【第171号】熟思の時間

1. 文書を作る

 筆者は仕事がら文書をつくる機会が多いが、一般的にも社会人としての文書作成の機会は少なくない。同僚に用件を伝えるメモから始まり、取引先とのメールのやり取り、報告書など日常的にあるし、間接部門になれば、社内通達文書なども作成しなければならない。
 文書は、字数制限がなくても「簡潔で明瞭」でなくてはならない。だらだらと何が書いてあるのか判明しない文書では困る。結論から、ということになれていないと、どうしても理由や原因に力が入ってしまい、わかりにくい文書となることが多い。
 まず、結論を述べる。そして、起承転結を意識して、理由や原因、その結論に至った過程を添えることがポイントである。
 また、メールなのか、紙媒体なのか、口頭で読み上げる文書なのか、目的によっても形式や重要ポイントが変わってくる。
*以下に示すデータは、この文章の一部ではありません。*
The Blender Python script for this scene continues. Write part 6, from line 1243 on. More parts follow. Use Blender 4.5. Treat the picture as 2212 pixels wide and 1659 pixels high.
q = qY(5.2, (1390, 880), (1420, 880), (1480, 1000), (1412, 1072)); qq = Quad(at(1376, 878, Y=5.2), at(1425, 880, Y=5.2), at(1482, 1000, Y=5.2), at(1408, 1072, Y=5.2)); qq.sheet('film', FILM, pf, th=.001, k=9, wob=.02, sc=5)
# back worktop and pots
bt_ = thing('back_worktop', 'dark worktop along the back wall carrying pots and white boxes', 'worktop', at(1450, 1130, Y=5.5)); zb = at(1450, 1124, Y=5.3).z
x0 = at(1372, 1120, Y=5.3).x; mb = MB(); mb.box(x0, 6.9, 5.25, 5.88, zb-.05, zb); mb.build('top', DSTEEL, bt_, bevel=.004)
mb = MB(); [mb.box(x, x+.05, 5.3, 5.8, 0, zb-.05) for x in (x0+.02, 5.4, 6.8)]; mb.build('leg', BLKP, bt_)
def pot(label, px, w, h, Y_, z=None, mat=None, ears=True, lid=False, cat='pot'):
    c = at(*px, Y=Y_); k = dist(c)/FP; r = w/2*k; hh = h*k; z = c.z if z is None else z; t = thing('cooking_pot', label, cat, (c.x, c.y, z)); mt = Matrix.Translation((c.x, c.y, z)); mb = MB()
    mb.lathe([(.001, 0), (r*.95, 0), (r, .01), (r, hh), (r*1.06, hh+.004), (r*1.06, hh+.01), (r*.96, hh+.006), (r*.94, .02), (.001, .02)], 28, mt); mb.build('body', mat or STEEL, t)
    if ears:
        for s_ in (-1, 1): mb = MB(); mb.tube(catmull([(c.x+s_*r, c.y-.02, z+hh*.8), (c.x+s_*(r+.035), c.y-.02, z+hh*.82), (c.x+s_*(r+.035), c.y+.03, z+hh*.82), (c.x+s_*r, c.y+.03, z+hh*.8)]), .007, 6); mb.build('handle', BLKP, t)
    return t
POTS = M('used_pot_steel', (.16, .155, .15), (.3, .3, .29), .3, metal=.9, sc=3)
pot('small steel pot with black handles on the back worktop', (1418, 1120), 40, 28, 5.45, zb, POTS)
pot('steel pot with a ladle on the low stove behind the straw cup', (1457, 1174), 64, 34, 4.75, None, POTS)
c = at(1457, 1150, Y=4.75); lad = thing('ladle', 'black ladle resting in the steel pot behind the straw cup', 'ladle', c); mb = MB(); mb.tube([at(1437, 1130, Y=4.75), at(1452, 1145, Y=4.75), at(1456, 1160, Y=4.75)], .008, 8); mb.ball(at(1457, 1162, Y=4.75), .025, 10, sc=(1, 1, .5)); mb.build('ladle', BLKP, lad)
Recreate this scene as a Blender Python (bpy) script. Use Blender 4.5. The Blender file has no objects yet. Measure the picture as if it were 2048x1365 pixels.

メールは飾り言葉などを省きながら、交友関係の深さに応じて文書の丁寧度を変える。

2. 文書を考える

 文書で難しいのは、面談などと違い、顔色など相手の反応を見ながら内容を変えることができない点である。よって、全体の調子を注意しないと、文句を言うつもりがないのに、文句を言っているような印象を与えたり、簡潔に表現するあまり、ぶっきら棒に感じる文書になってしまったりする。
 また、手書きで一定の長さの文書を書くのと違って、短い簡潔な文書を書いても心が落ち着くことがない。よって、感情が高ぶっている時にメールを送るのはトラブルの元になる。
 筆者が書いているコラムのような文書も一気に書き上げることが多いが、見直しはすぐに行わず、時間を置いて行うようにしている。一定の「熟成させる時間」を取っている。これは、一旦文書を書いても、しばらくはその内容を頭の中で推敲しているからである。

3. 自分の時間

 そのために、自分の時間というものを大事にするようにしている。人は、無人島で生活しているわけではないので、どうしても電話がかかってくる、打ち合わせをしなければならない、人間関係の構築のための交流の時間などがある。それらの時間は落ち着いて、文書を考えることができないし、バタバタしている中で、メールを送ると定型文ならいいが、そうでない文書は生煮え状態で送ることになる。
 良い文書を作るためには、「考える時間」、自分の時間が必要となる。その時間をどうやって捻出するか。ひとりになれる環境さえあればいいのであるが、意識しないと作れないものでもある。